Şimdiye kadar maden ve santral sahasında bulunan 8 köy yerinden edildi/yok oldu. Köyün tamamının taşınması ya da zeytinlik/tarım ve orman alanlarının istimlakı yoluyla 48 köy daha etkilenecek.
Toplamda 28.700’in üzerinde insan kömür madenlerinin işletmeye alınmasından doğrudan ya da dolaylı etkilenecek: Evini kaybedecek; köyünden tamamen taşınmak zorunda kalacak, zeytinliğini veya tarlalarını kaybedecek.
Yatağan halkı, 2015 ve 2016 yılları boyunca Dünya Sağlık Örgütü’nün (DSÖ) insan sağlığı için aşılmaması gerektiğini belirttiği sınırın kat be kat fazlası zehir soludu. Yatağan’da havadaki partikül madde (PM10) yoğunluğu, DSÖ’nün belirlediği yıllık ortalama üst limitin 2015’te dört, 2016’da üç buçuk katı olarak gerçekleşti.
Yatağan, Kemerköy ve Yeniköy santralleri 40 yıl boyunca toplam 28 bin kg cıva saldı. Bu cıvanın dörtte biri Akdeniz suyuna, diğer bir dörtte biri de tarım arazilerine ve ormanlara çökeldi. Gıdalarımızı zehirledi.
Bu 3 santral toplamda her yıl doğaya 1.100 kg cıva salmaya devam ediyor.
220 kg cıva Akdeniz’de deniz suyuna karışıyor ve balıkların dokularında birikerek besin zincirine karışıyor.
150 kg cıva ormanların üstüne,
120 kg cıva ise tarım alanlarının üstüne çökelerek toprakta ve bitkilerde birikiyor.
90 km2’lik bir bölgede yılda hektar başına 50 kg (SO2 eşdeğeri) asit çökeliyor.

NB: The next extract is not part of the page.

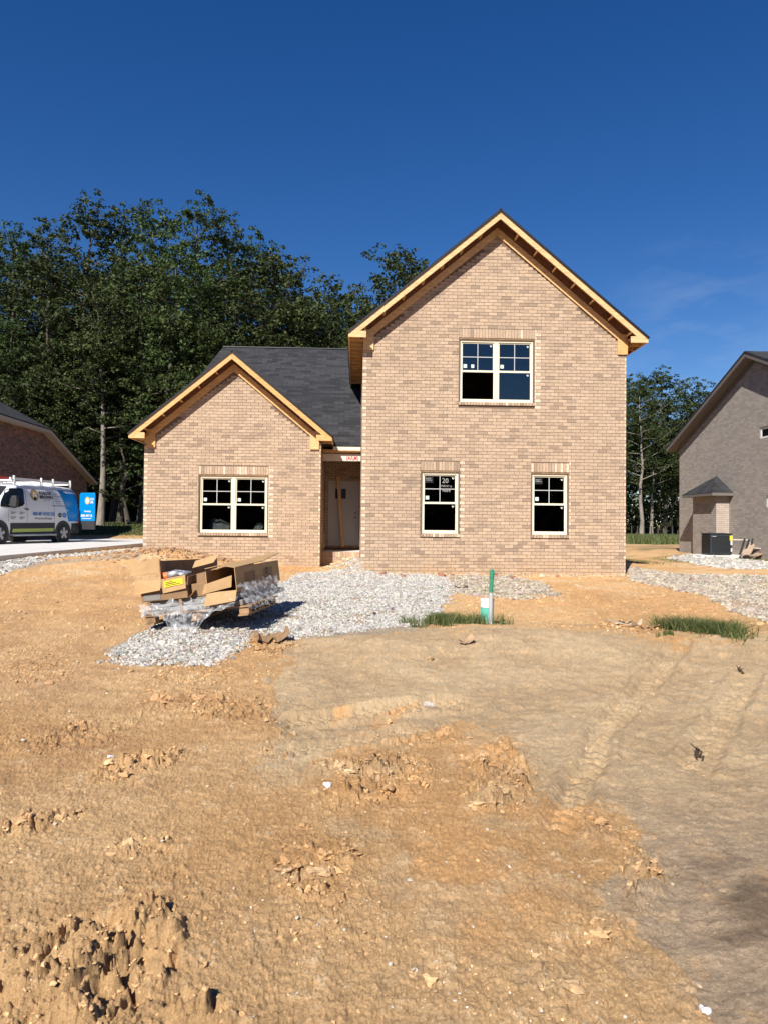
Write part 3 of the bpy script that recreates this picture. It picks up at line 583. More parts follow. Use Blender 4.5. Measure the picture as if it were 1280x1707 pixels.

Asit birikiminin %35’i orman alanlarında, %35’i tarım alanlarında gerçekleşirken uçucu küllerin %40’ı ormanlar, %30’u ise tarım alanları üzerine çökeliyor.
Milas ve Yatağan’da açık ocak kömür madeni işletme ruhsatı alanları 440 km2’lik bir alanı kaplıyor. Bu da Viyana şehrinin yüzölçümüne denk geliyor.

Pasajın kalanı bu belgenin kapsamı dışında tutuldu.